Dartmouth is one of only two Ivies not to provide an extensively, or solely, freshman dormitory system.

At Princeton, freshmen are housed together with sophomores in five small "colleges." In 1994, Assistant Director of Undergraduate Housing Joseph Plafka told The Dartmouth that this college system was set up to acclimate "first and second-year students to the rigors of Princeton and establish a sense of community within their respective classes."

After sophomore year, many juniors become affiliated with eating clubs, organizations that have houses and provide meals for members.

At Yale, freshmen live together in 12 residential colleges on the "old campus," while at Columbia and Duke all freshmen are housed together as well.

Harvard houses freshmen in residence halls before they group with friends to join upperclass houses their sophomore year.

Students have mixed responses to the Harvard system, Harvard sophomore Kirsten Studlien said. "It's a weird situation, depending on what dorm you're in," she said. "Some people are really tight with their dorm but it makes it hard to meet people other than the ones you're living with."

In addition, Studlien says eating in a freshman-only dining hall and living in exclusively with freshmen makes it more difficult to form close friendships with upperclassmen.

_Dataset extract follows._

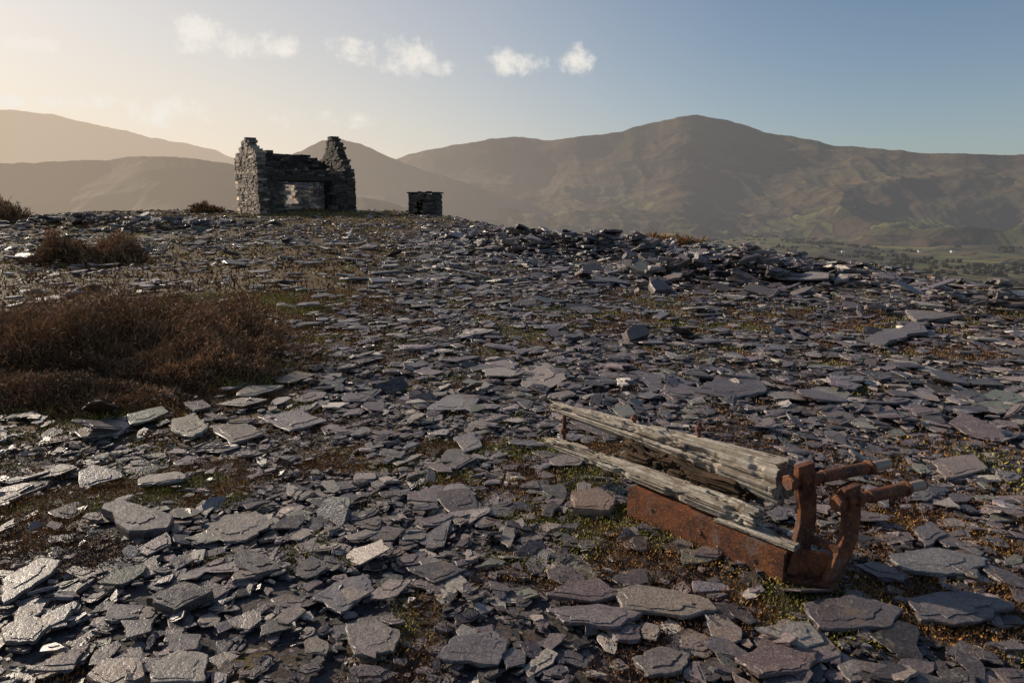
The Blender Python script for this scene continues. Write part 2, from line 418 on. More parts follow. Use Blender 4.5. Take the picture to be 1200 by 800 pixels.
HER=[([(118,590),(140,583),(205,603),(196,618),(150,622)],.08,(.09,.08,.085)),
([(240,622),(262,603),(300,598),(322,612),(290,632),(262,634)],.02,(.17,.155,.15)),
([(640,697),(668,680),(702,676),(728,694),(700,704)],.03,None),
([(722,690),(745,683),(830,700),(842,712),(800,722),(728,712)],.03,(.2,.18,.16)),
([(640,712),(700,706),(755,716),(720,735),(664,728)],.03,None),
([(510,770),(530,745),(580,738),(596,752),(585,778)],.025,(.15,.14,.15)),
([(405,730),(440,724),(470,740),(462,762),(415,768)],.025,(.16,.145,.14)),
([(475,665),(520,655),(545,668),(510,682)],.02,None),
([(365,700),(400,678),(430,672),(440,690),(400,718)],.02,(.15,.145,.16)),
([(180,775),(210,760),(245,765),(240,797),(175,800)],.03,(.22,.21,.2)),
([(100,790),(120,772),(165,770),(170,790),(130,810)],.03,None),
([(0,680),(45,652),(72,655),(60,672),(5,705)],.03,(.2,.19,.19)),
([(170,700),(215,680),(250,690),(205,715)],.07,(.06,.055,.06)),
([(610,430),(640,424),(665,442),(645,455),(612,452)],.02,None),
([(808,458),(850,438),(890,440),(900,458),(860,466)],.04,(.10,.085,.095)),
([(740,440),(790,436),(812,450),(770,457)],.02,None),
([(1010,400),(1065,375),(1090,378),(1040,405)],.08,(.16,.14,.14)),
([(1060,362),(1110,358),(1130,368),(1075,375)],.1,(.2,.18,.17)),
([(530,512),(555,505),(566,522),(545,530)],.02,(.17,.16,.17)),
([(500,480),(530,460),(565,463),(552,480)],.02,(.2,.19,.2)),
([(300,488),(350,480),(385,492),(340,505)],.025,(.17,.16,.17)),
([(85,505),(120,490),(158,494),(140,508),(95,512)],.03,(.2,.19,.18)),
([(248,498),(290,495),(310,508),(270,520)],.03,None),
([(200,490),(232,486),(245,500),(225,512),(202,505)],.05,(.25,.24,.2)),
([(500,573),(540,565),(560,578),(525,587)],.02,(.2,.19,.2)),
([(940,705),(1000,695),(1060,712),(1040,735),(960,735)],.03,(.10,.09,.1)),
([(1040,650),(1100,640),(1160,655),(1130,672),(1060,668)],.03,(.15,.15,.16)),
([(1060,700),(1130,690),(1190,705),(1150,730),(1080,725)],.03,(.09,.085,.095)),
([(1070,620),(1090,610),(1110,625),(1085,640)],.03,(.12,.11,.12)),
([(950,455),(985,452),(1000,462),(975,472),(948,466)],.02,(.2,.2,.18)),
([(1130,470),(1165,455),(1200,462),(1185,480)],.03,(.15,.17,.14)),
([(1090,540),(1140,530),(1160,548),(1110,560)],.03,None),
([(860,770),(900,752),(960,760),(950,785),(890,790)],.03,None),
([(740,770),(775,755),(810,765),(800,785),(760,790)],.03,(.14,.13,.13)),
([(280,640),(310,648),(330,665),(300,672),(272,660)],.03,None),
([(668,575),(700,570),(722,582),(715,598),(672,595)],.06,(.2,.15,.12)),
([(0,735),(30,718),(60,730),(40,750),(5,752)],.03,(.2,.19,.18)),
]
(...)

However, Jordan Vega, a recent Wesleyan graduate said his first year-only dorm was one of the most positive experiences in his college career. The exclusively freshmen dorm is one of Wesleyan's many freshmen housing choices, he said, but it gets more and more crowded every year.

The University of Pennsylvania is the one Ivy currently trying to make the transition from exclusively freshmen housing to residential life consisting of mixed classes.

The "College House System" Penn has started means that formerly freshmen-dominated residential quadrangles are being targeted more to upperclassmen, with more singles being offered.

Penn student Adrienne Moore, who was a freshmen when the residential life changes began, said she loved living in a mixed dorm, although the majority of her close friends in the dorm were other freshmen.